#### [YOUR INSTRUCTIONS]
Write out the entries verbatim and leave the images out of the copy.

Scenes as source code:
▽
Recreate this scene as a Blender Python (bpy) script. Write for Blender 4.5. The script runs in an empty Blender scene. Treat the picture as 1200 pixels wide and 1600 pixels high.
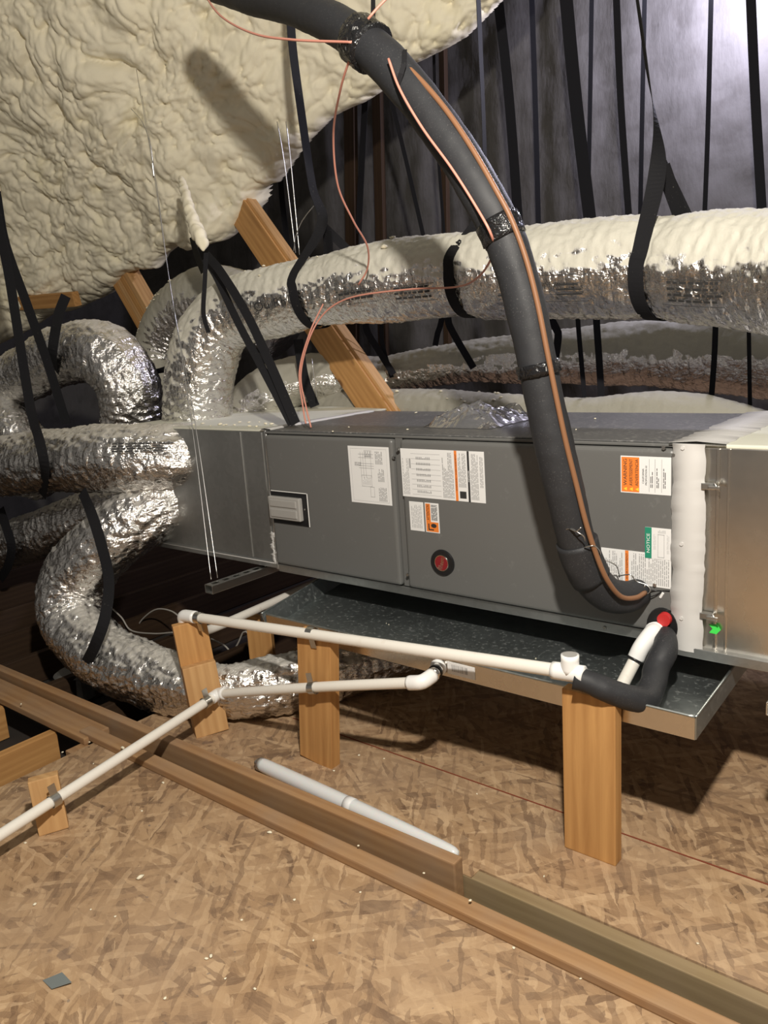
import bpy, bmesh, math, random
from mathutils import Vector, Matrix, noise
import numpy as np
random.seed(7)
S = bpy.context.scene
COL = S.collection
# ---------------------------------------------------------------- camera
W, H = 1200, 1600
CAM = Vector((0, 0, 1.315)); FPX = 1255.5
YAW, PITCH, ROLL = math.radians(-39.977), math.radians(12.353), math.radians(-3.981)
fwd = Vector((math.sin(YAW)*math.cos(PITCH), math.cos(YAW)*math.cos(PITCH), -math.sin(PITCH)))
r0 = Vector((math.cos(YAW), -math.sin(YAW), 0)); u0 = r0.cross(fwd)
rgt = r0*math.cos(ROLL) + u0*math.sin(ROLL); upv = -r0*math.sin(ROLL) + u0*math.cos(ROLL)
cd = bpy.data.cameras.new('camera'); cam = bpy.data.objects.new('camera', cd); COL.objects.link(cam)
cd.sensor_fit = 'VERTICAL'; cd.sensor_height = 36; cd.sensor_width = 27; cd.lens = 36*FPX/H
cd.clip_start = .02
M3 = Matrix((rgt, upv, -fwd)).transposed()
cam.matrix_world = Matrix.Translation(CAM) @ M3.to_4x4()
S.camera = cam
S.view_settings.view_transform = 'Standard'; S.view_settings.look = 'None'
S.view_settings.gamma = 1; S.view_settings.use_curve_mapping = False
S.view_settings.exposure = 0.0
# ---------------------------------------------------------------- world and lamps
wd = bpy.data.worlds.new('attic_ambient'); S.world = wd; wd.use_nodes = True
wd.node_tree.nodes['Background'].inputs[0].default_value = (1, .93, .84, 1)
wd.node_tree.nodes['Background'].inputs[1].default_value = .16
def lamp(name, loc, power, col, rad):
    l = bpy.data.lights.new(name, 'POINT'); l.energy = power; l.color = col; l.shadow_soft_size = rad
    o = bpy.data.objects.new(name, l); COL.objects.link(o); o.location = loc; return o
lamp('work_lamp_light', (-.10, .33, 2.28), 310, (1, .93, .83), .045)
lamp('far_lamp_light', (-1.21, 4.30, 2.88), 125, (.80, .78, 1.0), .06)

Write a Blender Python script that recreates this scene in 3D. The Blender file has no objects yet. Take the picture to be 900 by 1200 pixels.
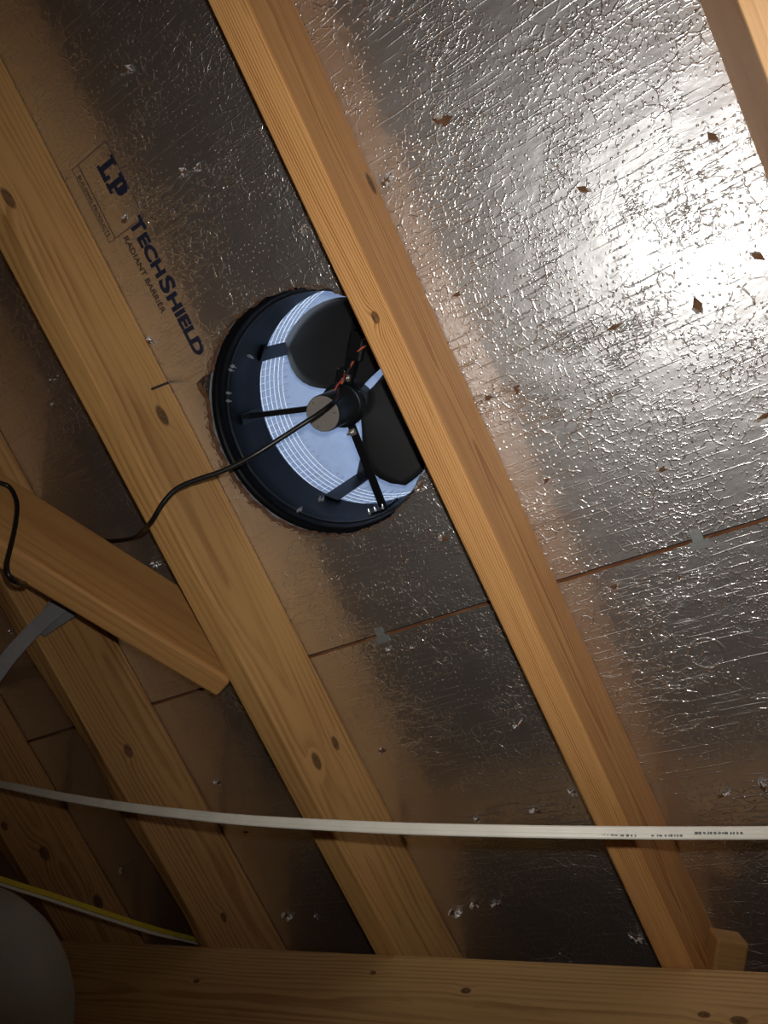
import bpy, bmesh, math, random
from mathutils import Vector, Matrix
from mathutils import noise as mnoise
random.seed(7)
C = bpy.context.scene.collection
SC = bpy.context.scene

# ------------------------------------------------------------------ frame of the place
F_PX = 866.0                    # focal length in pixels of the 900 x 1200 picture
U = 0.92                        # metres from the camera to the roof deck (measured square to it)
PITCH = math.radians(26.57)     # 6 in 12 roof
def vn(v): return Vector(v).normalized()
Nc = vn((370, -310, F_PX))                       # deck normal, camera axes (x right, y down, z forward)
Rc = Vector((2750, 5700, F_PX)); Rc = (Rc - Nc*Rc.dot(Nc)).normalized()   # down the slope
Sc_ = Rc.cross(Nc).normalized()                  # along the seam
cp, sp = math.cos(PITCH), math.sin(PITCH)
S = Vector((1, 0, 0)); R = Vector((0, cp, -sp)); N = Vector((0, sp, cp))
CAM = Vector((0, 0, 1.55))
def c2w(v):                                      # camera-axis vector to world
    return S*v.dot(Sc_) + R*v.dot(Rc) + N*v.dot(Nc)
F0 = CAM + N*U                                   # foot of the camera's perpendicular on the deck
def W(s, r, h):                                  # deck coordinates in units of U
    return F0 + (S*s + R*r + N*h)*U
def ray(x, y): return Vector(((x-450)/F_PX, (y-600)/F_PX, 1.0))
def dk(x, y, h=0.0):                             # where the sight line of a measured point meets the layer h
    d = ray(x, y); t = (1+h)/d.dot(Nc); p = d*t
    return p.dot(Sc_), p.dot(Rc)
def at(x, y, z):                                 # measured point with its distance z (units of U)
    return CAM + c2w(ray(x, y)*z)*U

# ------------------------------------------------------------------ camera, sky, lamps, exposure
cam_d = bpy.data.cameras.new('camera'); cam = bpy.data.objects.new('camera', cam_d); C.objects.link(cam)
cam_d.sensor_fit = 'VERTICAL'; cam_d.sensor_height = 36.0; cam_d.lens = F_PX*36.0/1200.0
cam_d.clip_start = 0.02
X = c2w(Vector((1,0,0))); Y = c2w(Vector((0,-1,0))); Z = c2w(Vector((0,0,-1)))
cam.matrix_world = Matrix.Translation(CAM) @ Matrix((X, Y, Z)).transposed().to_4x4()
SC.camera = cam
SC.view_settings.view_transform = 'Standard'; SC.view_settings.look = 'None'
SC.view_settings.exposure = 0.0; SC.view_settings.gamma = 1.0; SC.view_settings.use_curve_mapping = False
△
#### [CORRECT OUTPUT]
Recreate this scene as a Blender Python (bpy) script. Write for Blender 4.5. The script runs in an empty Blender scene. Treat the picture as 1200 pixels wide and 1600 pixels high.
import bpy, bmesh, math, random
from mathutils import Vector, Matrix, noise
import numpy as np
random.seed(7)
S = bpy.context.scene
COL = S.collection
# ---------------------------------------------------------------- camera
W, H = 1200, 1600
CAM = Vector((0, 0, 1.315)); FPX = 1255.5
YAW, PITCH, ROLL = math.radians(-39.977), math.radians(12.353), math.radians(-3.981)
fwd = Vector((math.sin(YAW)*math.cos(PITCH), math.cos(YAW)*math.cos(PITCH), -math.sin(PITCH)))
r0 = Vector((math.cos(YAW), -math.sin(YAW), 0)); u0 = r0.cross(fwd)
rgt = r0*math.cos(ROLL) + u0*math.sin(ROLL); upv = -r0*math.sin(ROLL) + u0*math.cos(ROLL)
cd = bpy.data.cameras.new('camera'); cam = bpy.data.objects.new('camera', cd); COL.objects.link(cam)
cd.sensor_fit = 'VERTICAL'; cd.sensor_height = 36; cd.sensor_width = 27; cd.lens = 36*FPX/H
cd.clip_start = .02
M3 = Matrix((rgt, upv, -fwd)).transposed()
cam.matrix_world = Matrix.Translation(CAM) @ M3.to_4x4()
S.camera = cam
S.view_settings.view_transform = 'Standard'; S.view_settings.look = 'None'
S.view_settings.gamma = 1; S.view_settings.use_curve_mapping = False
S.view_settings.exposure = 0.0
# ---------------------------------------------------------------- world and lamps
wd = bpy.data.worlds.new('attic_ambient'); S.world = wd; wd.use_nodes = True
wd.node_tree.nodes['Background'].inputs[0].default_value = (1, .93, .84, 1)
wd.node_tree.nodes['Background'].inputs[1].default_value = .16
def lamp(name, loc, power, col, rad):
    l = bpy.data.lights.new(name, 'POINT'); l.energy = power; l.color = col; l.shadow_soft_size = rad
    o = bpy.data.objects.new(name, l); COL.objects.link(o); o.location = loc; return o
lamp('work_lamp_light', (-.10, .33, 2.28), 310, (1, .93, .83), .045)
lamp('far_lamp_light', (-1.21, 4.30, 2.88), 125, (.80, .78, 1.0), .06)

Write a Blender Python script that recreates this scene in 3D. The Blender file has no objects yet. Take the picture to be 900 by 1200 pixels.
import bpy, bmesh, math, random
from mathutils import Vector, Matrix
from mathutils import noise as mnoise
random.seed(7)
C = bpy.context.scene.collection
SC = bpy.context.scene

# ------------------------------------------------------------------ frame of the place
F_PX = 866.0                    # focal length in pixels of the 900 x 1200 picture
U = 0.92                        # metres from the camera to the roof deck (measured square to it)
PITCH = math.radians(26.57)     # 6 in 12 roof
def vn(v): return Vector(v).normalized()
Nc = vn((370, -310, F_PX))                       # deck normal, camera axes (x right, y down, z forward)
Rc = Vector((2750, 5700, F_PX)); Rc = (Rc - Nc*Rc.dot(Nc)).normalized()   # down the slope
Sc_ = Rc.cross(Nc).normalized()                  # along the seam
cp, sp = math.cos(PITCH), math.sin(PITCH)
S = Vector((1, 0, 0)); R = Vector((0, cp, -sp)); N = Vector((0, sp, cp))
CAM = Vector((0, 0, 1.55))
def c2w(v):                                      # camera-axis vector to world
    return S*v.dot(Sc_) + R*v.dot(Rc) + N*v.dot(Nc)
F0 = CAM + N*U                                   # foot of the camera's perpendicular on the deck
def W(s, r, h):                                  # deck coordinates in units of U
    return F0 + (S*s + R*r + N*h)*U
def ray(x, y): return Vector(((x-450)/F_PX, (y-600)/F_PX, 1.0))
def dk(x, y, h=0.0):                             # where the sight line of a measured point meets the layer h
    d = ray(x, y); t = (1+h)/d.dot(Nc); p = d*t
    return p.dot(Sc_), p.dot(Rc)
def at(x, y, z):                                 # measured point with its distance z (units of U)
    return CAM + c2w(ray(x, y)*z)*U

# ------------------------------------------------------------------ camera, sky, lamps, exposure
cam_d = bpy.data.cameras.new('camera'); cam = bpy.data.objects.new('camera', cam_d); C.objects.link(cam)
cam_d.sensor_fit = 'VERTICAL'; cam_d.sensor_height = 36.0; cam_d.lens = F_PX*36.0/1200.0
cam_d.clip_start = 0.02
X = c2w(Vector((1,0,0))); Y = c2w(Vector((0,-1,0))); Z = c2w(Vector((0,0,-1)))
cam.matrix_world = Matrix.Translation(CAM) @ Matrix((X, Y, Z)).transposed().to_4x4()
SC.camera = cam
SC.view_settings.view_transform = 'Standard'; SC.view_settings.look = 'None'
SC.view_settings.exposure = 0.0; SC.view_settings.gamma = 1.0; SC.view_settings.use_curve_mapping = False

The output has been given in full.